I have written an article for a ham magazine and am doing some fine tuning on it. The article is showing amateur radio and weather as a dual type hobby.
I was wondering if anyone can tell me if they have used their weather station to help amateur radio and how and if your weather station hobby is integrated with your ham hobby.
Hello to the Group. My name is Don and I am located in the Shenandoah Valley of Virginia, near the City of Harrisonburg.
My Amateur Radio Call Sign is WX4C. The phonetics I use are WX4CAST. It seems Amateur Radio and Weather observation
go well togeather.
I’m Chris, G3SQU. Moderately active on HF CW in Newcastle upon Tyne. Currently trying to get all my PC applications working under Linux (Ubuntu 16.0LTS right now) and the weather station is pretty well the last one. Maybe Raspberry Pi is the best route, but I’ve yet to decide about which way to go with microcomputers/controllers!

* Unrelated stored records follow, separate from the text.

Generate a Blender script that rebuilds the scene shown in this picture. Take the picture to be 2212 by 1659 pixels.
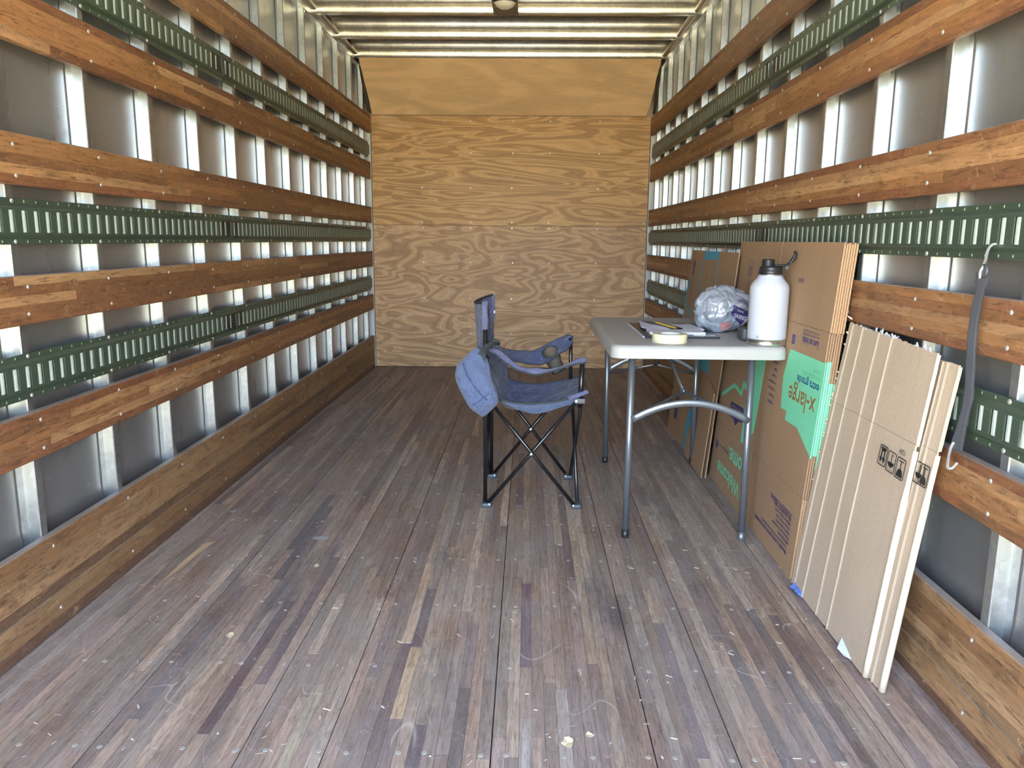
import bpy, bmesh, math, random
from mathutils import Vector, Matrix, noise
from math import sin, cos, pi

sc = bpy.context.scene
for o in list(bpy.data.objects):
    bpy.data.objects.remove(o)
COL = sc.collection
rnd = random.Random(7)

# ------------------------------------------------------------------ camera
F_PX, PITCH, YAW, ROLL, CAM_H = 1685.75, .18282, -.01889, .00852, 1.08608
fwd = Vector((sin(YAW)*cos(PITCH), cos(YAW)*cos(PITCH), -sin(PITCH)))
r0 = Vector((cos(YAW), -sin(YAW), 0)); u0 = r0.cross(fwd)
rt = r0*cos(ROLL)+u0*sin(ROLL); up = -r0*sin(ROLL)+u0*cos(ROLL)
cd = bpy.data.cameras.new('camera'); cam = bpy.data.objects.new('camera', cd); COL.objects.link(cam)
M = Matrix((rt, up, -fwd)).transposed().to_4x4(); M.translation = Vector((0, 0, CAM_H))
cam.matrix_world = M
cd.sensor_fit = 'HORIZONTAL'; cd.sensor_width = 36; cd.lens = F_PX/2212*36
cd.clip_start = .05; cd.clip_end = 300
sc.camera = cam

# ------------------------------------------------------------------ sky, sun, exposure
w = bpy.data.worlds.new('world'); sc.world = w; w.use_nodes = True
nt = w.node_tree; nt.nodes.clear()
sky = nt.nodes.new('ShaderNodeTexSky'); sky.sky_type = 'NISHITA'; sky.sun_disc = False
sky.sun_elevation = math.radians(52); sky.sun_rotation = math.radians(25)
sky.dust_density = 3.0; sky.air_density = 1.0; sky.ozone_density = 1.0
bg = nt.nodes.new('ShaderNodeBackground'); bg.inputs['Strength'].default_value = .42
hsv = nt.nodes.new('ShaderNodeHueSaturation'); hsv.inputs['Saturation'].default_value = .8
wo = nt.nodes.new('ShaderNodeOutputWorld')
nt.links.new(sky.outputs[0], hsv.inputs['Color']); nt.links.new(hsv.outputs[0], bg.inputs['Color']); nt.links.new(bg.outputs[0], wo.inputs['Surface'])
sd = bpy.data.lights.new('sun', 'SUN'); sd.energy = 8.0; sd.angle = math.radians(.6); sd.color = (1, .93, .82)
so = bpy.data.objects.new('sun', sd); COL.objects.link(so)
so.rotation_euler = Vector((.32, .53, .95)).to_track_quat('Z', 'Y').to_euler()
so.location = (3, 6, 8)
sc.view_settings.view_transform = 'Standard'; sc.view_settings.look = 'None'
sc.view_settings.gamma = 1; sc.view_settings.use_curve_mapping = False
sc.view_settings.exposure = 3.48
sc.cycles.max_bounces = 10; sc.cycles.diffuse_bounces = 6; sc.cycles.glossy_bounces = 5
sc.cycles.sample_clamp_indirect = 8

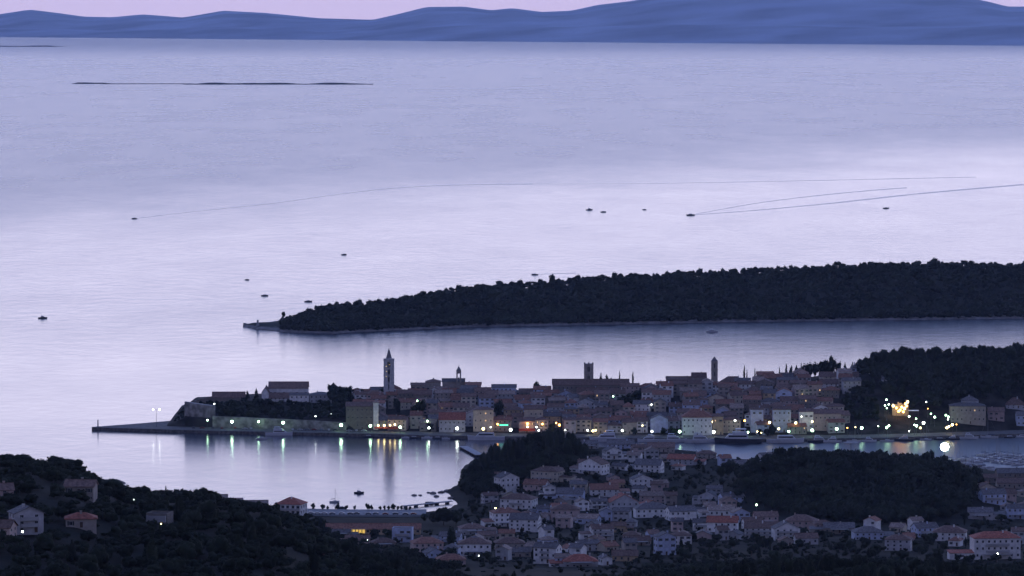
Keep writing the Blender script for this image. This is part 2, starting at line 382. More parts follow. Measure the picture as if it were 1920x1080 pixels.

Well, how have I missed this little group for so long?
I’m John, VK2BZB. My original call was VK2VPG, a novice licence, in the late '70s (1979, I think). I upgraded to a full-call (unlimited) licence a couple of years later. In the intervening years I have held VK2FG, VK2IUI and then back to my original unlimited call-sign I now use.
In the early years I worked HF frequencies, the majority of that on ICW. Later, when I could afford it, I bought rigs for 2-metres and 70 Cm and spent most of my time on those bands. On 2-metres, apart from local chit-chat on repeaters, I concentrated on 2 M SSB. My rig at that time was a Kenwood TS711A (30W PEP on SSB) with a homebrewed amplifier to lift the signal to 100W) and a pre-amp, also homebrewed, with about 30db of gain and an S/N ratio of less than 1.5db. The aerial system was a pair of horizontally polarised 13-element yagis stacked vertically at about 1.5 wavelengths mounted at about 15 metres above ground level and excited via a hybrid 600 ohm/52 ohm feedline. With that setup I held briefly (for <5-minutes) the record for the longest distance Australian contact on that band. At least I can claim the first recorded contact on 2-metres which was from VK2 to VK6. Oh, such fame! :roll:
Since those halcyon days the pressure of work and periods of impecunity led to me not renewing my call - hence the later ones. Now, I’m virtually inactive on all bands although I still have the Kenwood 711A and a Kenwood 820 along with my 70 Cm rig, an Icom (something or other) which is capable of 75W output. My aerials? I’m too embarrassed to say.
Carl here. Been VO2KDS since moving to Labrador, Canada in 1997. Started off as VE2KDS in New Brunswick after getting more interested in radio shortly free marrying into a family with a long history in Ham radio. Was stictly VHF until my father-in-law passed on his Kenwood TS-430. Worked a good number of stations in the last year or so, softly Europe and some in South America. He then gave me his Yaesu 757GX this summer and I
Username gives it away… Phil G7BZD, ex-south Birmingham, UK, Shirley. Now 11+ years located on the Isle of Wight.
Not far from The Needles, which when its blowing seem to get some good wind speeds recorded.
Have a slightly defunct WM-918 slowly failing, but now being replaced by a WMR-300, with 2 sets of sensors.
Not so active this year, re-discovered soldering kits and going walking with my cameras.
Hope to get the shack warmed up soon. FT1000mp mk5 and a couple of other bits of kit.
Just registered on the site. Have always had an interest in weather, as well as ham radio. Licensed since 1972. Awaiting a WS-2902 Ambient weather station, and hopefully will figure out how to get the date to APRS. Still learning in that regard.
I used to use CB back in the 1970s and 80s, then pretty much dropped the hobby and just about a month ago got my “Technician” license. I’m mostly on the 2m and 70cm bands (if I listen, it is on repeater WC8VOA which also has an Echolink hookup). Maybe I’ll add HF after getting my “General” license so I can use SSB on more bands.